Pick yo afro, daddy, because it’s flat on one side
You need to pick yo afro, daddy, because it’s flat on one side
Well, If you don’t pick your afro, you gonna have one side hiiiiiiiigh…
That’s basically the trailer to Erykah Badu’s “On and On.” When I hear those words, one image comes to mind: my undergraduate students.
Last spring, a student did a presentation on Badu using the video to this song. The video is announced as a story that opens with the lines above. As soon as that third line hit, If you don’t pick yo afro daddy, you gon have one side hiiiiiiiigh, the class sang in unison. And then everybody just started laughing.

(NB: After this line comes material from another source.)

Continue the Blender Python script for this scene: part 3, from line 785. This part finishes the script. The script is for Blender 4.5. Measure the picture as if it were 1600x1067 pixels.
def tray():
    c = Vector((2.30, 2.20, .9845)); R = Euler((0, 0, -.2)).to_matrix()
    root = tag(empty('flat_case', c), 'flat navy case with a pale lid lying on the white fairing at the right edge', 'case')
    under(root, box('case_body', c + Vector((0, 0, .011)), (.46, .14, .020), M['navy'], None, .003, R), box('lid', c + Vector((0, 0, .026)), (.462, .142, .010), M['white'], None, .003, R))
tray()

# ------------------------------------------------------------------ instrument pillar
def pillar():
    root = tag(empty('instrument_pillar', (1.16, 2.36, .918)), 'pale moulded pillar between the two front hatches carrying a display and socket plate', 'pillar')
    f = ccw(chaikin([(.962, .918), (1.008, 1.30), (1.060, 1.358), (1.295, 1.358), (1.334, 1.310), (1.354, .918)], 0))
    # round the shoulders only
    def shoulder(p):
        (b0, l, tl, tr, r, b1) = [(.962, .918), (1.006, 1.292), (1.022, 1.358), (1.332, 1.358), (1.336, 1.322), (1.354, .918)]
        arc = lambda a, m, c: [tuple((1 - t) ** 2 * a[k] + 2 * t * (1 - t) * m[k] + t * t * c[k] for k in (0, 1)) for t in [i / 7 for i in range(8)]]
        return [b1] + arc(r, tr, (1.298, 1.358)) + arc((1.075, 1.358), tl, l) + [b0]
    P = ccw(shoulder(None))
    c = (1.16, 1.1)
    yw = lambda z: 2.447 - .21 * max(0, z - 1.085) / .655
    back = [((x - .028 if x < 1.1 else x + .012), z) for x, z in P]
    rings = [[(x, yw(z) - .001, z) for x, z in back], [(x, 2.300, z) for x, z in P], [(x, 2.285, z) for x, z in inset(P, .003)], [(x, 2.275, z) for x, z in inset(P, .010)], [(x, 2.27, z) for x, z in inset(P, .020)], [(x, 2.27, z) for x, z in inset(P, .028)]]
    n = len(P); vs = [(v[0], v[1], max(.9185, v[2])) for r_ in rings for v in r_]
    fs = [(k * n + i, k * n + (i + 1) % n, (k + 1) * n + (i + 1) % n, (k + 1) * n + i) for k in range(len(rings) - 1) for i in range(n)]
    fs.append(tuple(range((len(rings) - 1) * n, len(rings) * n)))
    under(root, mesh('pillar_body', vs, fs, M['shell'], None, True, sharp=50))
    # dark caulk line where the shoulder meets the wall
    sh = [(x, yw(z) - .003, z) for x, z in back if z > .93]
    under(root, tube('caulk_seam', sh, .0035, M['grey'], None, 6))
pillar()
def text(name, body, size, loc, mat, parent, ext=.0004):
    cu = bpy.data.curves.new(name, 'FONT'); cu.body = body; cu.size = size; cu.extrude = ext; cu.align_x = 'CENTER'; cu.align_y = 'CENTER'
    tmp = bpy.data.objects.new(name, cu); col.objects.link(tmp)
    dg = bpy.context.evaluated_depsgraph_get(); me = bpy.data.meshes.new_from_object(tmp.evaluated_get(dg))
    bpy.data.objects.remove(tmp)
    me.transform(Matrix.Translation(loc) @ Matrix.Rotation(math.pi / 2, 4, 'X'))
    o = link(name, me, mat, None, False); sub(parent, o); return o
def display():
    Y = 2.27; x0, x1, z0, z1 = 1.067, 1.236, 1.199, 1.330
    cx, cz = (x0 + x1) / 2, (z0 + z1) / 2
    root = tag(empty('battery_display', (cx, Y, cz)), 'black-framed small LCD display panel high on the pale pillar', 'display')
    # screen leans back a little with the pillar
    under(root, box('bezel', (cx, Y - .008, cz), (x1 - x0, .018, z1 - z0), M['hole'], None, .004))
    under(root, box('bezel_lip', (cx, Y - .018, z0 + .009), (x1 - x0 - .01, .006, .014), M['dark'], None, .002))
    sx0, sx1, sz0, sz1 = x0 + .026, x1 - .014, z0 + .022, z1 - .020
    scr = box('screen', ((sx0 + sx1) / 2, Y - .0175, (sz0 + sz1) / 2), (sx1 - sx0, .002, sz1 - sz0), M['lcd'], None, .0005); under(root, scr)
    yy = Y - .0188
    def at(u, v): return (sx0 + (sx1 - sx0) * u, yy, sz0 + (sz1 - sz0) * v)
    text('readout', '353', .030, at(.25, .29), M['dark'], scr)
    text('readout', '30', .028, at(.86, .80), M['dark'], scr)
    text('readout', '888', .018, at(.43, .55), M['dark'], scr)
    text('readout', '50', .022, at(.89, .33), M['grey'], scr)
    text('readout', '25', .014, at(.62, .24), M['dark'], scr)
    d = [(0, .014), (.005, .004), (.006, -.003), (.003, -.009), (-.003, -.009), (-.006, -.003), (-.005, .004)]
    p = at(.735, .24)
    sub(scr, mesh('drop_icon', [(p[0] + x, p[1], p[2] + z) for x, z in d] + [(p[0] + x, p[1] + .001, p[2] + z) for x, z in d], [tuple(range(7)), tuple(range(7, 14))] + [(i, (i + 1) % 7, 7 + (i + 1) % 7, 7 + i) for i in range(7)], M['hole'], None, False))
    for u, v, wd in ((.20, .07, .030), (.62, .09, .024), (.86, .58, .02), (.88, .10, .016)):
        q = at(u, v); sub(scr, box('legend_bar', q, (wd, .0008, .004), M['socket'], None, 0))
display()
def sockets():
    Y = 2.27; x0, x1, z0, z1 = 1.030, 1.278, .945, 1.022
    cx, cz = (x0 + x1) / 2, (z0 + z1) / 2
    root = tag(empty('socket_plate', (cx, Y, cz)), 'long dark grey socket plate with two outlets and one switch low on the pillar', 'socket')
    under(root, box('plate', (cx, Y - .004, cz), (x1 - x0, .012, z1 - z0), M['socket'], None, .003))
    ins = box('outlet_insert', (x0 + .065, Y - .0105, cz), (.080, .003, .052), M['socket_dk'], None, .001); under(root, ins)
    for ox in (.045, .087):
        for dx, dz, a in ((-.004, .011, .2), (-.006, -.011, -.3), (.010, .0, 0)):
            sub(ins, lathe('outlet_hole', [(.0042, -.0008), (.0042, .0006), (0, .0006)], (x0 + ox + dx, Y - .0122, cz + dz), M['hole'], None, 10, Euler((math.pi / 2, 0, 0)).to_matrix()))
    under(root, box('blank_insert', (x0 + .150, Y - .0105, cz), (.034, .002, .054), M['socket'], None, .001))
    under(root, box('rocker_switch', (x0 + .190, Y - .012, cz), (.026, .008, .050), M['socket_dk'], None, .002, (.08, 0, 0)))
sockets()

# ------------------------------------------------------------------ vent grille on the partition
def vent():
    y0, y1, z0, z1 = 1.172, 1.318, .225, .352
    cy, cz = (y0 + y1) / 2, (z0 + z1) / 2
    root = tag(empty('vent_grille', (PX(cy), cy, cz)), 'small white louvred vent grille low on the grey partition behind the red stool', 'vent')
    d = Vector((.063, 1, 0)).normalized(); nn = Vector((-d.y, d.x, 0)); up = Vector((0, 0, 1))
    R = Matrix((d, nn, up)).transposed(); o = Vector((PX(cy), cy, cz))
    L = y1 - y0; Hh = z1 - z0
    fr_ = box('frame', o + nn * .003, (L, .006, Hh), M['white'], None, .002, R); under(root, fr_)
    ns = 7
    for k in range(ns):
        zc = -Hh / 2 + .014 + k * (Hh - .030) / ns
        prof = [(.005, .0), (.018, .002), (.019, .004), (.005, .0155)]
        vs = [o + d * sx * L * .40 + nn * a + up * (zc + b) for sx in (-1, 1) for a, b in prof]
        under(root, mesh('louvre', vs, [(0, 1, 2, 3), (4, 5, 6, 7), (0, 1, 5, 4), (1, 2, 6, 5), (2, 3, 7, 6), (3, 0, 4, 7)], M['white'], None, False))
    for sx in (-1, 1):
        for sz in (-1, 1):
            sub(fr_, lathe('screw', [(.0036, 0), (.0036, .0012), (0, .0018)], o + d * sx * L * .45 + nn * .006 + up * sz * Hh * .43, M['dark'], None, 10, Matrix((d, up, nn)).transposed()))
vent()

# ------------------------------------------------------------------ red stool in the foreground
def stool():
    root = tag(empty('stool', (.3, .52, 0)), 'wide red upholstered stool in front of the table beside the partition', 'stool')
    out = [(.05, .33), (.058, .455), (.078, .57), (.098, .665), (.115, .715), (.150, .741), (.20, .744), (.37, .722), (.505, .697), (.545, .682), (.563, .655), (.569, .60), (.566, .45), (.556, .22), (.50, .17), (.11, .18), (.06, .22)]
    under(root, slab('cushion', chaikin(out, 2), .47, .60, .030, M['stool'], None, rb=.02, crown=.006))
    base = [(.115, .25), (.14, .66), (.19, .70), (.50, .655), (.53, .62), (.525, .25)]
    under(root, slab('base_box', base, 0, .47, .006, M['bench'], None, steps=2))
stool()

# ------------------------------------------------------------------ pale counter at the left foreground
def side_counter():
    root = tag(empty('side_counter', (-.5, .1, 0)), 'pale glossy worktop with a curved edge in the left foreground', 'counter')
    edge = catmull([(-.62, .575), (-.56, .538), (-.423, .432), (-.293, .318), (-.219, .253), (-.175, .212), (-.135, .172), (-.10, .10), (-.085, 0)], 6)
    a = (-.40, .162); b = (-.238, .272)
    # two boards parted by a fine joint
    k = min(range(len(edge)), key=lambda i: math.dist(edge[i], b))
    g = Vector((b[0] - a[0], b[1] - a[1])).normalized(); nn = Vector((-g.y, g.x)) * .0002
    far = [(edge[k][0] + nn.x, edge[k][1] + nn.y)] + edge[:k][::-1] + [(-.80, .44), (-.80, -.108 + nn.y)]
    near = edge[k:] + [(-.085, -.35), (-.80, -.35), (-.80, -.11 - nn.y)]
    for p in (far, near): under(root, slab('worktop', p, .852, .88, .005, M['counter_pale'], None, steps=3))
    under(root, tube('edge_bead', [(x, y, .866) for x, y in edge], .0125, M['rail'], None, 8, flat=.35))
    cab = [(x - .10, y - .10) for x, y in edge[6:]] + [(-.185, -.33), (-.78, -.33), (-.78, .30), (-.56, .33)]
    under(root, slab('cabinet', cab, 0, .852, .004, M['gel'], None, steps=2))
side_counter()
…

Yes, I was cracking up too, but I was also surprised… now hold up, yall— yall was only 2 years old when this song came out. What yall know about daddy’s afro being high? They ignored me except, of course, Aysha, who came to my office (and still on many other occasions) to tell me I was EXTRA (I was always extra: extra with the homework, extra with the assignments, extra with the discussion topics, extra with the earrings…. just EXTRA… I have come to love this word!) I get away with these kinds of comments as a college teacher, stuff I never got away with when I taught high school. During lunch, I always turned on the old school at noon on HOT 97 (my hip hop station back then) so when students finished eating lunch, many would come to my classroom. I should have known better but I was surprised when these students knew ALL of the lyrics to every and any Rakim or Sugar Hill or Roxanne or KRS-One song they heard, though many were not born at the time or, at least, they were still crawling in diapers. When I expressed my surprise, they got all personal, snapped on me because I grew up in Ohio, and accused me of trying to learn to pop-lock when they just came out the womb knowing Hip Hop. Yeah, they took it THERE. I was not phased though and would describe, rather rudely (with reminders of what they just had for lunch), the kind of excrement they had in their diapers while I was grown, understanding what I was hearing, and able to wipe my own behind… in Ohio. Not exactly one of my finer moments, I admit, but, hey, I wasn’t gon let them play me like that. Sometime you gotta do what you gotta do. Point is: there is a cultural apparatus and literate community here that recreates black experiences through music.
You don’t need to have been alive when Badu first came on the scene with that first album, Baduizm, (and every album thereafter) for it to make its impact on how you understand your life and the ways in which you understand being a black woman. With Badu, I see my students placing themselves into new aesthetic expressions, whether it be through body adornment, sound collaborations, or the crafting of one’s singing voice. Badu even designs new AfroDigital experiences to go along with her opening lament of a lost love or with her choral request that someone simply clap for her and have her back (see Badu perform “Window Seat” at the 2010 Soul Train Awards below). We seem to notice, maybe even over-notice, when young people of Afrikan descent gravitate to meaningless or, worst yet, offensive commercial musicians who often have very little to contribute in content or talent. When students start singing a song that came out in 1997 as if they have lived that moment with Badu (they were only 2 and 4 years old at the time), then, clearly, it is not accurate to think they are only gravitating to commercially successful artists who trade in poppy gimmicks for style, choose corporate branding over aestheticism and music, and pursue money rather than soul. I love when my students let me feel the ways that they are feeling those differences.
When I have students who are so deeply invested in a genre or musician that is literally before their time, I stop to notice these explicit ways that black communities sustain culture, memory, sound, and history. In this particular case, there’s a word for it: Baduizm.